Task |
Copy from the first line below down to and including the line with "build(b, 'wall_rail', 'green_galv', wo)". Skip the pictures.

Given entries |
........

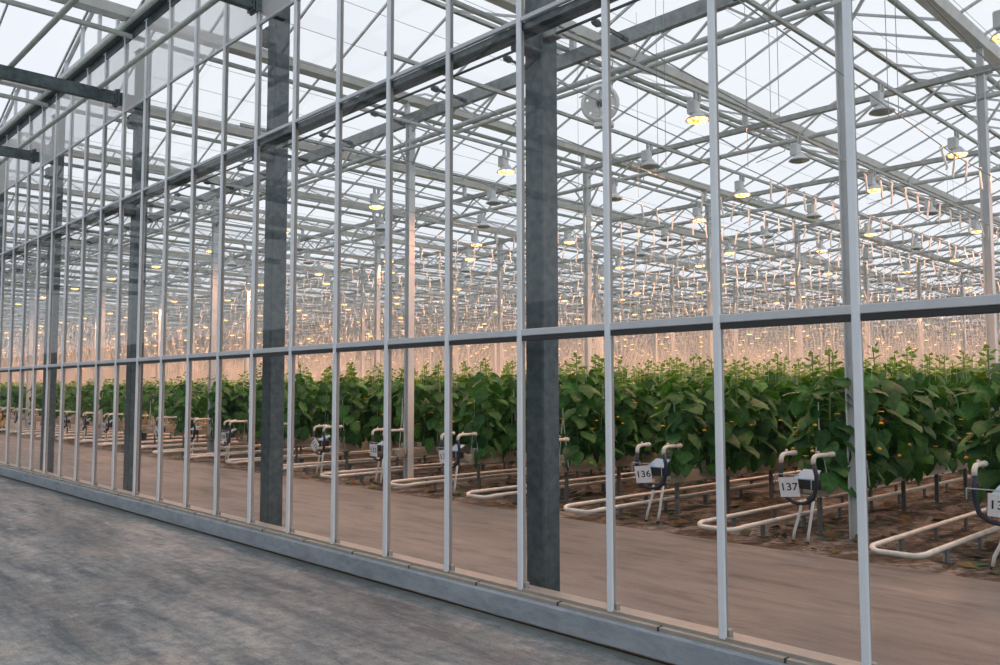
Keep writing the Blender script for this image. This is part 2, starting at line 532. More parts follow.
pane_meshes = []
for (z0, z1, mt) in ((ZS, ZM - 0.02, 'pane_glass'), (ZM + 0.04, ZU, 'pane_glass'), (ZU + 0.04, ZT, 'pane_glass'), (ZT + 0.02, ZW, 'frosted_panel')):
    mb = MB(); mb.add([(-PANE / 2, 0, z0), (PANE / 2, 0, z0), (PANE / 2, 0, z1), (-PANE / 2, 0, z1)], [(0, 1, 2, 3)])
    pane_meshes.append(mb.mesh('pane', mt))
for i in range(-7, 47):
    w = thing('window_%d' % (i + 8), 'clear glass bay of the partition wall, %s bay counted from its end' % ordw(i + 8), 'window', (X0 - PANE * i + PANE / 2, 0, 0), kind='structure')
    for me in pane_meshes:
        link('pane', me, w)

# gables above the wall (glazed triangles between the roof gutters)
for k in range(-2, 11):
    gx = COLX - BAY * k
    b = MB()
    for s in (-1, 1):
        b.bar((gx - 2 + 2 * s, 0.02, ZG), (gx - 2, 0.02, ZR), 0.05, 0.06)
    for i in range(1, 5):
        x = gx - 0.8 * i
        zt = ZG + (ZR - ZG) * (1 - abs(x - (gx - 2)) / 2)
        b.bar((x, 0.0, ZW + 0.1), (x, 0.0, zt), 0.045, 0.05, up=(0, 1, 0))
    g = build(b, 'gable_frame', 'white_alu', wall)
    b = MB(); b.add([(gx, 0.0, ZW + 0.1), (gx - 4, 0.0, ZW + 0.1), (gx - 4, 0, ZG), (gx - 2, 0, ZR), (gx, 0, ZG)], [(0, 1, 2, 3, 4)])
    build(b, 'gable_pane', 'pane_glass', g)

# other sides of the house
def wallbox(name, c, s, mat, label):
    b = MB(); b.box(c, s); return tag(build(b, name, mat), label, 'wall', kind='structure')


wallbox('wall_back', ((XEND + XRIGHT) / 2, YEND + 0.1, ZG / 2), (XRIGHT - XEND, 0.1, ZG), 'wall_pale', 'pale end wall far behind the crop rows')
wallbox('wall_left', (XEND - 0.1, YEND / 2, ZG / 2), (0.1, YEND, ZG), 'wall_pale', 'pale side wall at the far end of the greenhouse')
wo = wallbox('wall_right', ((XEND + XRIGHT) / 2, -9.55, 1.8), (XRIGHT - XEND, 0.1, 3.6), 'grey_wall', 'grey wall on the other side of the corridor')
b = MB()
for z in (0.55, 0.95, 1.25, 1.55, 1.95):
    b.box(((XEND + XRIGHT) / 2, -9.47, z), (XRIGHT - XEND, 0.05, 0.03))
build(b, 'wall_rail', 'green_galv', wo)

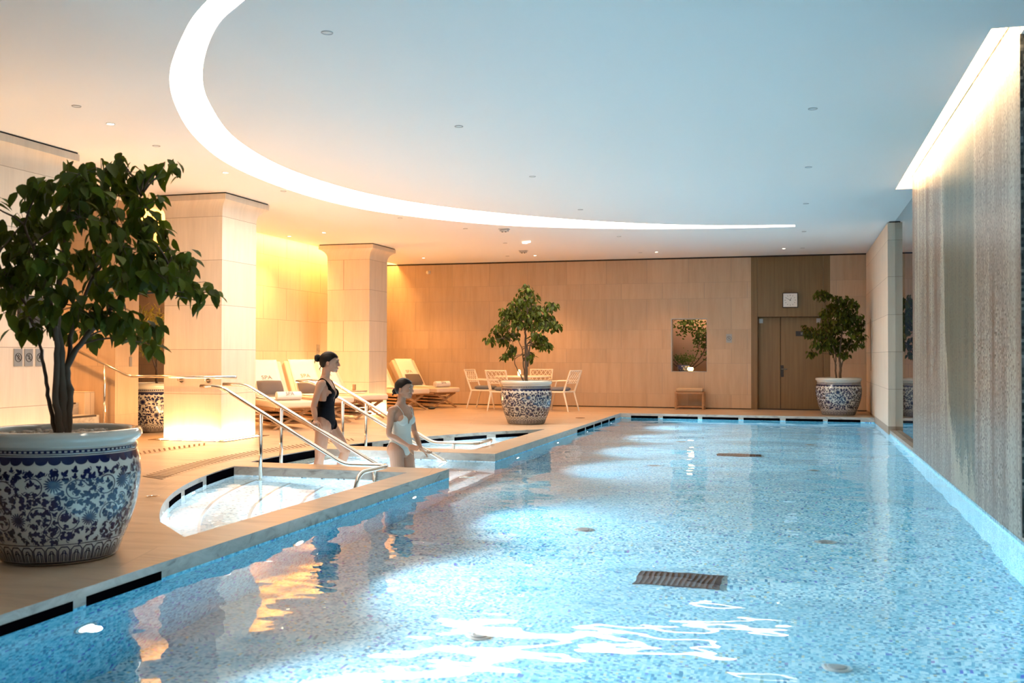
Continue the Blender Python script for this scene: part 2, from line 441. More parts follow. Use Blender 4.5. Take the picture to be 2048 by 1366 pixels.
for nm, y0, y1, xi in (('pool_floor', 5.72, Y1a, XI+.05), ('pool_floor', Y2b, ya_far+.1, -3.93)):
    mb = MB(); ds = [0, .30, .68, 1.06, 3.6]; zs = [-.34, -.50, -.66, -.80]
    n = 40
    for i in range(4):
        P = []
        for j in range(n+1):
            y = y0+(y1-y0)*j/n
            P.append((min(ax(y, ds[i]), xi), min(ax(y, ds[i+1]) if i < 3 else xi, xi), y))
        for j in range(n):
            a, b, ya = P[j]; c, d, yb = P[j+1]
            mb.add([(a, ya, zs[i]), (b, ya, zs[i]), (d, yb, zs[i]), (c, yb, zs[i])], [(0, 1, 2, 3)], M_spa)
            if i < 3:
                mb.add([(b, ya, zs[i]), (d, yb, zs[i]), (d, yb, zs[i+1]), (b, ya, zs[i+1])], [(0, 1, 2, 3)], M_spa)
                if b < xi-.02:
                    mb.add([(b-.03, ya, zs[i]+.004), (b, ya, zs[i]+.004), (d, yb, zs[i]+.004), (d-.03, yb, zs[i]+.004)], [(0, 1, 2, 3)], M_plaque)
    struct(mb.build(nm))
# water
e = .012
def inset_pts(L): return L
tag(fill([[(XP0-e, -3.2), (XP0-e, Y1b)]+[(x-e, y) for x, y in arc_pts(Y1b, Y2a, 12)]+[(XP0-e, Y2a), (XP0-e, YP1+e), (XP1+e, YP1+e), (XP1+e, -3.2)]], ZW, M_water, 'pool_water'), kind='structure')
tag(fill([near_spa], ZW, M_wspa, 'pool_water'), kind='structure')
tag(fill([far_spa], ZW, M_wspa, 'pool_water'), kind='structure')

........

Answer for the task |
Keep writing the Blender script for this image. This is part 2, starting at line 532. More parts follow.
pane_meshes = []
for (z0, z1, mt) in ((ZS, ZM - 0.02, 'pane_glass'), (ZM + 0.04, ZU, 'pane_glass'), (ZU + 0.04, ZT, 'pane_glass'), (ZT + 0.02, ZW, 'frosted_panel')):
    mb = MB(); mb.add([(-PANE / 2, 0, z0), (PANE / 2, 0, z0), (PANE / 2, 0, z1), (-PANE / 2, 0, z1)], [(0, 1, 2, 3)])
    pane_meshes.append(mb.mesh('pane', mt))
for i in range(-7, 47):
    w = thing('window_%d' % (i + 8), 'clear glass bay of the partition wall, %s bay counted from its end' % ordw(i + 8), 'window', (X0 - PANE * i + PANE / 2, 0, 0), kind='structure')
    for me in pane_meshes:
        link('pane', me, w)

# gables above the wall (glazed triangles between the roof gutters)
for k in range(-2, 11):
    gx = COLX - BAY * k
    b = MB()
    for s in (-1, 1):
        b.bar((gx - 2 + 2 * s, 0.02, ZG), (gx - 2, 0.02, ZR), 0.05, 0.06)
    for i in range(1, 5):
        x = gx - 0.8 * i
        zt = ZG + (ZR - ZG) * (1 - abs(x - (gx - 2)) / 2)
        b.bar((x, 0.0, ZW + 0.1), (x, 0.0, zt), 0.045, 0.05, up=(0, 1, 0))
    g = build(b, 'gable_frame', 'white_alu', wall)
    b = MB(); b.add([(gx, 0.0, ZW + 0.1), (gx - 4, 0.0, ZW + 0.1), (gx - 4, 0, ZG), (gx - 2, 0, ZR), (gx, 0, ZG)], [(0, 1, 2, 3, 4)])
    build(b, 'gable_pane', 'pane_glass', g)

# other sides of the house
def wallbox(name, c, s, mat, label):
    b = MB(); b.box(c, s); return tag(build(b, name, mat), label, 'wall', kind='structure')


wallbox('wall_back', ((XEND + XRIGHT) / 2, YEND + 0.1, ZG / 2), (XRIGHT - XEND, 0.1, ZG), 'wall_pale', 'pale end wall far behind the crop rows')
wallbox('wall_left', (XEND - 0.1, YEND / 2, ZG / 2), (0.1, YEND, ZG), 'wall_pale', 'pale side wall at the far end of the greenhouse')
wo = wallbox('wall_right', ((XEND + XRIGHT) / 2, -9.55, 1.8), (XRIGHT - XEND, 0.1, 3.6), 'grey_wall', 'grey wall on the other side of the corridor')
b = MB()
for z in (0.55, 0.95, 1.25, 1.55, 1.95):
    b.box(((XEND + XRIGHT) / 2, -9.47, z), (XRIGHT - XEND, 0.05, 0.03))
build(b, 'wall_rail', 'green_galv', wo)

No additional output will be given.